What if the bean to serialize/deserialize to JSON/JSONB contains LocalDate and/or LocalDateTime fields (java.time) and a custom datetime format is needed like for example “yyMMdd”?
Then you can use a custom
ObjectMapperas explained in this article.Hi,
I have scenario where I got JSON string/object how do i write that to JSONB data type in PostgreSQL?
Which one of your approach is good?
Thanks
Adam
If you read the articles mentioned in my GitHub repository, not only that you will find the answer to this question, but you will learn more cool stuff about this library.
Example perfect work on simple Json field. On Json field with inner Json i get error The given string value … cannot be transformed to Json object. My inner Json tested particilar. Have you work example with complex Json? Thanks!
In this case, you can use the Jackson
JsonNodemapping, as explained in this article.2 questions before start…
In this example used jsonb, but i have json field(Postgresql), not binary. It’s normally?
Second, i’m right think to adapt example for my case:
@Entity
public class SomeObj{
private int someInt;@Type(type = "json")
@Column(columnDefinition = "json")
private SomeJsonObj someJsonObj;
}
…
public class SomeJsonObj{
… top level field definitions in json….
@Type( type = “jsonb-node” )
@Column(columnDefinition = “jsonb”)
private JsonNode innerJsonObj;
? Great Thanks!
You can use either json or jsonb, although jsonb is a much better choice.
I don’t think you ever need to nest multiple JSON objects. Just use a single JSON. It’s hierarchical anyway.
Hello,
I would like to appreciate such a nice implementation which helped us a lot.
Also, can we retrieve jsonb data from more than one table with complex joins with hibernate? Is this possible?
Please let us know.
Yes, you can. Just write a native SQL query for that.
Hi,
First of all, thanks for the types. It has been a great help.
I was planning to have a field of json array type, one that I could define in my entity class like
class Entity{ String name; @Type(type = "jsonb") @Column(columnDefinition = "jsonb") List<MyCustomClass> someObject; }This is failing as I am sure that this case array-objects is not handled. Or am I wrong and it is actually handled. I could create the helper classes thanks to the awesome guide written by you but would love to reuse existing code.

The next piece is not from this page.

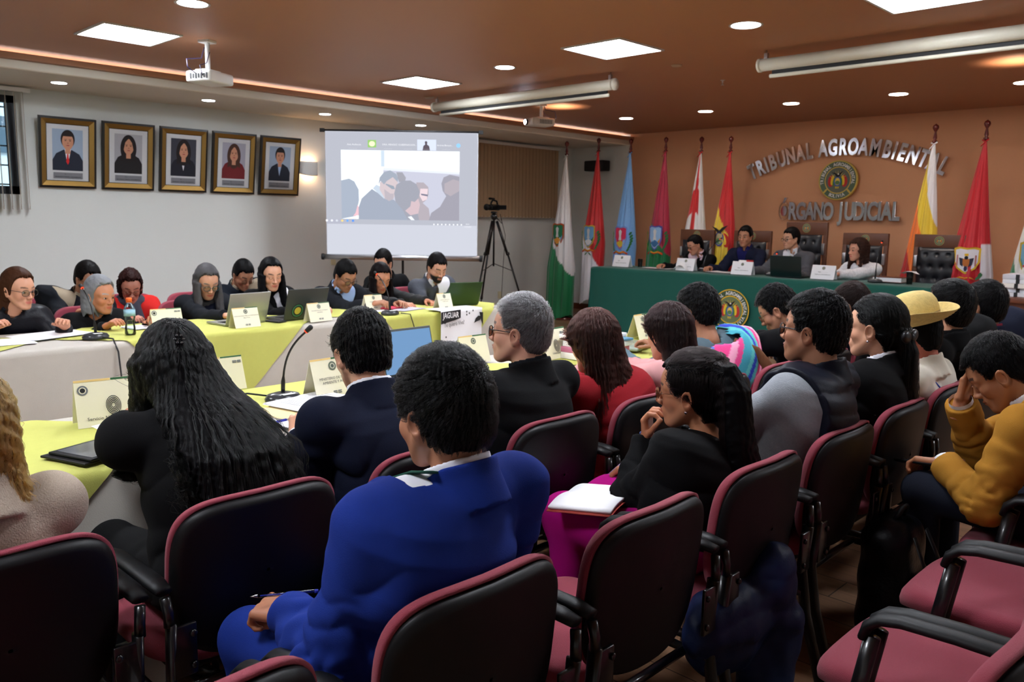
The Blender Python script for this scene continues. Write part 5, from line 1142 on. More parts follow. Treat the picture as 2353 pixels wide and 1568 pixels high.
def cr_generic(b,f1,f2,f3,lau=True,top=None):
    def f(a):
        shield(a,.078,.125,C_(*b)); shield(a,.066,.11,C_(*f1)); a.poly([(-.064,.0),(.064,.0),(.05,-.06),(0,-.1),(-.05,-.06)],C_(*f2)); a.poly([(-.05,-.05),(0,-.02),(.05,-.05),(.02,-.085),(0,-.095),(-.02,-.085)],C_(*f3)); a.poly([(-.02,.07),(0,.09),(.02,.07),(.012,.02),(.02,-.02),(-.02,-.02),(-.012,.02)],C_(220,220,222))
        if lau: laurel(a,-1,.088,-.12,.05,C_(90,170,50)); laurel(a,1,.088,-.12,.05,C_(40,110,60)); ribbon(a,-.145)
        if top: a.arc_text(top,0,.02,.14,.028,C_(220,190,60),PI*.68,PI*.32)
    return f
Wc,Gc,Rc,Cc,Bc,Yc=(226,226,228),(20,120,72),(206,30,36),(170,26,62),(122,176,236),(240,206,60)
flag(-8.36,9.72,2.70,.03,lambda c,h: Wc if h<1.16+.32*(c+1) else Gc,'white over green flag at the far left by the blinds',cr_generic((196,84,40),(40,120,80),(120,160,210),(220,150,60),False),cz=1.30,wmax=.24)
flag(-8.17,10.25,2.78,.25,lambda c,h: Rc if h<1.05+.75*(c+1)/2 else (236,232,238),'red over white flag, second from the left',cr_generic((214,176,70),(120,180,226),(30,90,50),(236,236,238),True,'TARIJA' if False else None),cz=1.28)
flag(-7.58,10.28,2.74,.25,lambda c,h: Bc,'light blue flag with crest, third from the left',cr_generic((120,150,220),(216,50,90),(130,180,230),(220,190,60)),cz=1.27)
flag(-6.97,10.3,2.73,.2,lambda c,h: Cc if h<.98+.25*(c+1) else Gc,'crimson over green flag with blue crest, fourth from the left',cr_generic((90,90,170),(150,190,230),(214,140,50),(60,110,160)),cz=1.29)
def geo(c,h):
    if abs(c)<.26+.05*math.sin(h*4): return Rc
    for h0 in (.62,1.42):
        if abs(h-h0-abs(c)*.12)<.17: return Rc if c<.55 else Wc
    return Wc if not(c>.8 and h>1.3) else Rc
flag(-6.38,10.3,2.70,.2,geo,'white flag with a broad red cross behind the judges')
def bol(c,h): return Rc if (h<.66+.27*(c+1) or c>.66) else (Yc if h<1.45+.25*(c+1) else Gc)
def crb(a):
    for s in(-1,1): a.ellip(s*.06,-.03,.035,.07,C_(206,50,40),14,rot=s*.3); a.ellip(s*.045,-.02,.02,.06,C_(240,206,60),12,rot=s*.3)
    a.ellip(0,-.02,.048,.068,C_(80,80,160),20); a.ellip(0,-.02,.036,.054,C_(200,190,140),18); a.ellip(0,-.04,.03,.03,C_(90,140,90),12)
    a.poly([(-.1,.1),(-.03,.08),(0,.06),(.03,.09),(.08,.11),(.04,.06),(.01,.03),(-.02,.04)],C_(24,24,28))
flag(-5.92,10.3,2.68,.2,bol,'red, yellow and green flag with eagle crest behind the second judge',crb,cz=1.33)
def wip(c,h):
    cols=[(238,238,242),(236,206,60),(250,130,50),(190,36,34),(80,40,130),(50,70,170),(60,140,70)]
    k=int(math.floor(h/.36 - c*1.05 -.35)); 
    return cols[max(0,min(6,k if k>=0 else 0))] if (k>=0) else cols[0]
def wip(c,h):
    cols=[(240,240,246),(238,206,60),(250,128,50),(186,34,32),(90,40,130),(44,60,170)]
    u=h/.33-c*1.3; k=int(max(0,math.floor(u*.62+.05)))
    return cols[min(5,k)]
flag(-3.30,10.25,2.66,.2,wip,'rainbow checked banner in white, yellow, orange and violet right of the lettering',wmax=.22)
def pot(c,h): return (200,30,44) if (h<1.1 or (-.72<c<.62 and h<1.9) or h>1.62) else (232,230,240)
def crp(a):
    shield(a,.135,.15,C_(222,180,50)); shield(a,.115,.128,C_(232,230,238)); a.poly([(-.075,.03),(-.03,.02),(-.03,-.07),(-.06,-.05)],C_(50,52,70)); a.poly([(.075,.03),(.03,.02),(.03,-.07),(.06,-.05)],C_(50,52,70)); shield(a,.035,.05,C_(190,110,50),-.03); a.rect(-.02,.05,.02,.075,C_(226,180,40)); a.ellip(0,.03,.02,.02,C_(30,30,34),10); a.ellip(0,-.09,.018,.03,C_(44,46,80),10)
    for s in(-1,1): a.rect(min(s*.085,s*.1),-.06,max(s*.085,s*.1),.06,C_(190,120,120))
    laurel(a,-1,.12,-.19,-.15,C_(60,120,80),4,.02); laurel(a,1,.12,-.19,-.15,C_(60,120,80),4,.02); ribbon(a,-.19,.1)
flag(-2.76,10.2,2.66,.2,pot,'red and white flag with gold-edged eagle crest at the right',crp,cz=1.15,wmax=.24,sc=1.15)
def ben(c,h): return (236,236,232) if h<1.15+.9*(c+1)/2 else (20,120,80)
flag(-2.10,9.95,2.58,.2,ben,'white over green flag at the right picture edge',cr_generic((200,170,60),(120,170,200),(40,120,80),(200,60,60),False),cz=1.2,wmax=.24)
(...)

N.B. Using Spring Boot 2.0R with Hibernate 5.2 and Postgresql. I would like the some_object field in the db to be jsonb.
Thanks
It is handled and it works like a charm. On GitHub, you can find many test cases that prove it works. Compare those to yours and you’ll know what to do.
Ah! I forgot to implement Serializable. Thanks for the link to the other article. Got me on the right track!
Hi Vlad,
we are using hbm files instead of entity classes. So in my event.hbm.xml file I mentioned in the following way.
com.vladmihalcea.hibernate.type.json.JsonStringType
52
But it is throwing following exception during run time
Caused by: com.mysql.jdbc.MysqlDataTruncation: Data truncation: Cannot create a JSON value from a string with CHARACTER SET ‘binary’.
Please help me here Vlad.
This SO question gives you some hints. Maybe you are not using a JSON column but a VARCHAR.
Hi Vlad,
in my table the column type is JSON only (mysql 5.7).
Please can you help me how to keep this json type in event.hbm.xml file?
I am using in this way.
?property name=”locationList” column=”location_list” optimistic-lock=”true” lazy=”false”?
?type name=”json”?
?param name=”classType”?com.vladmihalcea.hibernate.type.json.JsonStringType</param?
?param name=”type”>52</param?
?/type?
?/property?
can you help me with this property Vlad?
Here in the comment it is ignoring “<” so I replaced with “?”
The code snippet is not properly formatted. Try to update your comment using Markdown or HTML <code> tags.
Hi,
I am getting following exception, do you know what could be the reason, I am using MySQL 5.7.
java.lang.IllegalArgumentException: The given string value: {“name”: “someName”, “carrierId”: “someId”} cannot be transformed to Json object
All tests work fine on GitHub, so you should debug and see why it does not work in your case.